第25話:自社と違う工場から学ぶ

自社のカイゼンに参考になるものはないかと、他社工場へ見学に出かけることがあると思います。なかには次から次へと何社も見学をする人もいます。しかし、そんな人に限って

 

「たいへん興味を持って見ることができました。でも・・・・わが社と違うからちょっと参考にならないですね」

 

と言ったりします。

 

また、口に出さなくとも心の中で「わが社と違うからちょっと参考にならない」と思っている人も結構いるのではないでしょうか。

 

製造業と流通業の違い、製造業であっても加工と組み立ての違い、組み立てであっても個別受注と量産品、個別受注であっても大きなものと小さなもの、と違いを探せば、次から次へと違いが出てきます

 

自社の製品とほぼ同じもの、となると競合他社の製品しかありません。

 

競合他社を見ることができればいいですが、競合他社に自社の工場を見せるところはほとんどありません。

 

しかしなかには、競合他社に対して「日々カイゼンしているので今の工場を見てもらっても構いません。わが社は日々カイゼンしているので、皆さま方が今日見聞きしたことを自社に戻ってマネしていただいても、それができあがる頃にはうちはさらに進歩していますので」

と堂々と言われる会社もあります(こうありたいですね)

 

自社と同じでなければ参考にならないという考えでは、工場見学を繰り返してもなにも得ることはできません。

 

自社と違う工場から学ぶことは難しいのでしょうか?

 

部品加工工場の人が治工具の段取り替え時間短縮のカイゼンに取り組んでいるなか、組み立て工場に工場見学にでかけても、なにも得るものがない。

 

いや、決してそんなことはありません。

 

組み立てラインでの段取り替えは、組み立て部品の切り替えです。組み立てる製品が変われば、使用する部品も変わります。組み立てる製品を切り換えるたびに、時間をかけて部品を切り換えなければなりません。

ところで組み立てでは部品加工より小ロット生産や一個流し生産が進んでいます。

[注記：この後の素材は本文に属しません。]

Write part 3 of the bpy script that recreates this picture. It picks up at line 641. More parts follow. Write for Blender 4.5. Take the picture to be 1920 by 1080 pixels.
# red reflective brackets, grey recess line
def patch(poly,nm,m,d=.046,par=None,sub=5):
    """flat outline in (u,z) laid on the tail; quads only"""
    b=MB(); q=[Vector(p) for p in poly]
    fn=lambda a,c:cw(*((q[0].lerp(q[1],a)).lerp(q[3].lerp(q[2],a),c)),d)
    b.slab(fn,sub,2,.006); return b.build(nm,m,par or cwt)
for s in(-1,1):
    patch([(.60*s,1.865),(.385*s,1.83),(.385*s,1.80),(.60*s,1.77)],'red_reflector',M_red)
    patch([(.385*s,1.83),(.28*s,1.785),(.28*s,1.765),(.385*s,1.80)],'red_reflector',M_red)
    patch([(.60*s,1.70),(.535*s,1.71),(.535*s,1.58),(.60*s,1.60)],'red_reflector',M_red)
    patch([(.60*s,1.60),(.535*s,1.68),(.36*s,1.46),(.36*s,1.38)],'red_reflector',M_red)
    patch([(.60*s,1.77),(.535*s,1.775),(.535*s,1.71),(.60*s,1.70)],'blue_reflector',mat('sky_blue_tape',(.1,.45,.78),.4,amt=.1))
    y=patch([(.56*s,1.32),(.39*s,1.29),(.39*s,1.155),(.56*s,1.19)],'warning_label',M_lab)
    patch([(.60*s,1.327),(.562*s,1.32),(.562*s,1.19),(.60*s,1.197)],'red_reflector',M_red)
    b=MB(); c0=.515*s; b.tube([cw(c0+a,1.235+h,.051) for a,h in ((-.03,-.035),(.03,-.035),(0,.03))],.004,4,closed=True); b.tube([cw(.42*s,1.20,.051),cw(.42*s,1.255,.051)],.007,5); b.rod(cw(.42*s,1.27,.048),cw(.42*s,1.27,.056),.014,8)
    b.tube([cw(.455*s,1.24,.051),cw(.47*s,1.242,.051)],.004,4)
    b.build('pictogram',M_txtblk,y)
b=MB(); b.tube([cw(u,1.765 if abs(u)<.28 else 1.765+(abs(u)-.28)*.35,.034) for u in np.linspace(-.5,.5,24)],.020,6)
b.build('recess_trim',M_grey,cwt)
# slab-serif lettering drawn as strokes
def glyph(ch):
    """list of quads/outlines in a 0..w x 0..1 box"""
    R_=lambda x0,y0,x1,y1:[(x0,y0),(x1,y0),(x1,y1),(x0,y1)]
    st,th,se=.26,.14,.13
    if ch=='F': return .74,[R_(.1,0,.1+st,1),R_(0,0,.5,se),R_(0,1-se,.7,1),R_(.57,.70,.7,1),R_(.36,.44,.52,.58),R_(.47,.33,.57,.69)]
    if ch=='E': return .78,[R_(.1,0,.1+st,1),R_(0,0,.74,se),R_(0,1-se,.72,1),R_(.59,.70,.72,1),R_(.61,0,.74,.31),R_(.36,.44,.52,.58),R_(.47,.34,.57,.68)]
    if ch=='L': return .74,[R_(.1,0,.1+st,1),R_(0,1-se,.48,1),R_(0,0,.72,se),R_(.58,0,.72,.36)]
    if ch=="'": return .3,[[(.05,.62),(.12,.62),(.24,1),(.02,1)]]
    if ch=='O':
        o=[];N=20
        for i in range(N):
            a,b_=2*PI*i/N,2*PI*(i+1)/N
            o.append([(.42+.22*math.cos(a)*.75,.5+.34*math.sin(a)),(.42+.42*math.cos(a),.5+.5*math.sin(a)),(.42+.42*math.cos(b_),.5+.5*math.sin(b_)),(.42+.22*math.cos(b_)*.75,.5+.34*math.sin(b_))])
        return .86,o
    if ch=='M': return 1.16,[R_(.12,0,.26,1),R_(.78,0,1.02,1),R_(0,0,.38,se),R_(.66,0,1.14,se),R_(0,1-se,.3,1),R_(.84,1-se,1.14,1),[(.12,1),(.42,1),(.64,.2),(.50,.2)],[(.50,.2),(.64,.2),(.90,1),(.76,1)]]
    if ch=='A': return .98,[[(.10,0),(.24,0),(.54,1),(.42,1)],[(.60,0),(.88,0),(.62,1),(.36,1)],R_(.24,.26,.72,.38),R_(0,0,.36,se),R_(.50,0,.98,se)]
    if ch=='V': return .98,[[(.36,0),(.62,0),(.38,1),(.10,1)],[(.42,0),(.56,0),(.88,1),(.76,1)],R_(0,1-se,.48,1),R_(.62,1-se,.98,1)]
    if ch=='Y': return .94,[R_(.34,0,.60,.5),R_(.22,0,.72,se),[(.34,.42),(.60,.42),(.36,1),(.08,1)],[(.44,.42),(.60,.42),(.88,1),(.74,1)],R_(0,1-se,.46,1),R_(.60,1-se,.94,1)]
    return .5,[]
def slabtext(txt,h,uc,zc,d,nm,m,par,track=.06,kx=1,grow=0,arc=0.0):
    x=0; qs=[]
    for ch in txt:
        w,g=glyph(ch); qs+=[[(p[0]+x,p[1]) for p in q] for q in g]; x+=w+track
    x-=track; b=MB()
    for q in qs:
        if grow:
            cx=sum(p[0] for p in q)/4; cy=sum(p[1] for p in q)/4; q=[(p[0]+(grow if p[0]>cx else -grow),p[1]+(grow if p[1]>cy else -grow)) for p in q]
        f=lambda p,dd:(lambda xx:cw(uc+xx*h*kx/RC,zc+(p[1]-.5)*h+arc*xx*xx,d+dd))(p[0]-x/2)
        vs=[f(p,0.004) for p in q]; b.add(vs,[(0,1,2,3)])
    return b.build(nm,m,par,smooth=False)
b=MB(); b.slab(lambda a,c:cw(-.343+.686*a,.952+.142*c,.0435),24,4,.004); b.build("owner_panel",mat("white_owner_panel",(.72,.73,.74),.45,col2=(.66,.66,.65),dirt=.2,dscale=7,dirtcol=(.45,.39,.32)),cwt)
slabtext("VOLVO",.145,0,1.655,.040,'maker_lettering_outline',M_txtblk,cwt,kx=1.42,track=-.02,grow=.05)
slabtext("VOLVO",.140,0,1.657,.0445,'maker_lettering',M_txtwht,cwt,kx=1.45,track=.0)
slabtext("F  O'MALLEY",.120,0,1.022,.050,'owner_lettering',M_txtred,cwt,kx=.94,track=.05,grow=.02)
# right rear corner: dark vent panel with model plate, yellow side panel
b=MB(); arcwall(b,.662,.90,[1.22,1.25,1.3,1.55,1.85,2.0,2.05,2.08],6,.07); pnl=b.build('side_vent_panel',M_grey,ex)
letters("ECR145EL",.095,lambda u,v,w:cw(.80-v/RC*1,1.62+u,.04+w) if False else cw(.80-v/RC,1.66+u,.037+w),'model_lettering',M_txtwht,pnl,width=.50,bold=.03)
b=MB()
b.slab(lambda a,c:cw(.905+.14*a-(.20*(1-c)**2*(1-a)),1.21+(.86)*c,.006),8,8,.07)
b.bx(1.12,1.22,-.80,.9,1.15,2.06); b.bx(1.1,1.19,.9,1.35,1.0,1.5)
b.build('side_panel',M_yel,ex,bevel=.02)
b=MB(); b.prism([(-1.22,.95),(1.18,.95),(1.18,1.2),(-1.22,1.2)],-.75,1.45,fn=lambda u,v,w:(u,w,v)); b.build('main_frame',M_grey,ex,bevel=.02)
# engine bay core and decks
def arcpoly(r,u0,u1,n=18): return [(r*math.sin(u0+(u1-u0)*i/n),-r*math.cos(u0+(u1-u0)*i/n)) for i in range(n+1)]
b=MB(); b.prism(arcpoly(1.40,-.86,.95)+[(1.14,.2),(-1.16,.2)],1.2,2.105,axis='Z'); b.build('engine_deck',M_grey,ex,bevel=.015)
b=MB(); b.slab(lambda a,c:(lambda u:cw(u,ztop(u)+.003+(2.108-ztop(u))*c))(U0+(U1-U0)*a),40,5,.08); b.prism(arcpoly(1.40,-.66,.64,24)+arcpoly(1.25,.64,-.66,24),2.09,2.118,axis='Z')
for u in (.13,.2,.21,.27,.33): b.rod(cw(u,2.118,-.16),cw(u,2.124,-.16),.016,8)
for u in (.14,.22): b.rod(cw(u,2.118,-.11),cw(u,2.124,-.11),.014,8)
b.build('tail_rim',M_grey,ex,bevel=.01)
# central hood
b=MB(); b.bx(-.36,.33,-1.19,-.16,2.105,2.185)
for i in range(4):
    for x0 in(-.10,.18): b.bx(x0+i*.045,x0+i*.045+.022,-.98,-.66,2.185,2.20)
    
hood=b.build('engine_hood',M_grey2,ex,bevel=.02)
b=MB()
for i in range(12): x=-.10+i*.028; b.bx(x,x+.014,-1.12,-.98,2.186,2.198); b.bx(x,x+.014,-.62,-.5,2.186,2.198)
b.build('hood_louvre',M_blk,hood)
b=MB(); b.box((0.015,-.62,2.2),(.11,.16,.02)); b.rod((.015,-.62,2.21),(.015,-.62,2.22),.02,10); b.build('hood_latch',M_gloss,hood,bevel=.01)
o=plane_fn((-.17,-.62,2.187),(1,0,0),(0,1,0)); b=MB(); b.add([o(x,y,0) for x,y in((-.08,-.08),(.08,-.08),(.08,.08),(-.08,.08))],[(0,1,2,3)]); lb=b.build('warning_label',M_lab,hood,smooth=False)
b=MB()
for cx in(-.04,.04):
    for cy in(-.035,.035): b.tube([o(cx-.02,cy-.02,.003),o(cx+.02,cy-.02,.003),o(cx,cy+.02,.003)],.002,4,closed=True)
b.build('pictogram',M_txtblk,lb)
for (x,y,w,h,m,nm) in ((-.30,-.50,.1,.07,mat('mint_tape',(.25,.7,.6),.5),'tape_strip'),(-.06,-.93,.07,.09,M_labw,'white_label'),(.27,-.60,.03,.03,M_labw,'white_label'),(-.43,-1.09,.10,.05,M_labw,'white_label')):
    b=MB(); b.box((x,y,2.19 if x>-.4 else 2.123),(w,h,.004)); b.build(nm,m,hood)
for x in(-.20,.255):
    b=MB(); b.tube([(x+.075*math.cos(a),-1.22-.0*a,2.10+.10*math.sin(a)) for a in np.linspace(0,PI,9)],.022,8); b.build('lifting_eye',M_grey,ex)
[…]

部品の切り替えにどんな工夫をしているか、そんな視点で工場見学をすれば学ぶべきところは多々あるはずです。

 

工場見学では情報を仕入れるだけでなく、見聞きしたものを自社の製品やものづくりに変換して考える癖をつけなければなりません。

 

 

最近はフレンチなど洋食で和食の素材を活用したり、料理法を採り入れる動きがあるそうです。

 

積極的に取り入れようとしているシェフの店は、将来はきっと多くのお客様を得ているのではないでしょうか。

 

自社と違うで工場であっても何かを学ぼう、どんな小さなことでも得たもの自社のカイゼンにつなげていこうとしていれば、将来は大きな成果を得られるはずです。

 

工場見学では、表面的なところだけでなく、そのカイゼンの狙いや本質をぜひ見抜いて、ぜひ自社のカイゼンに応用しようという考えで臨んでみてください。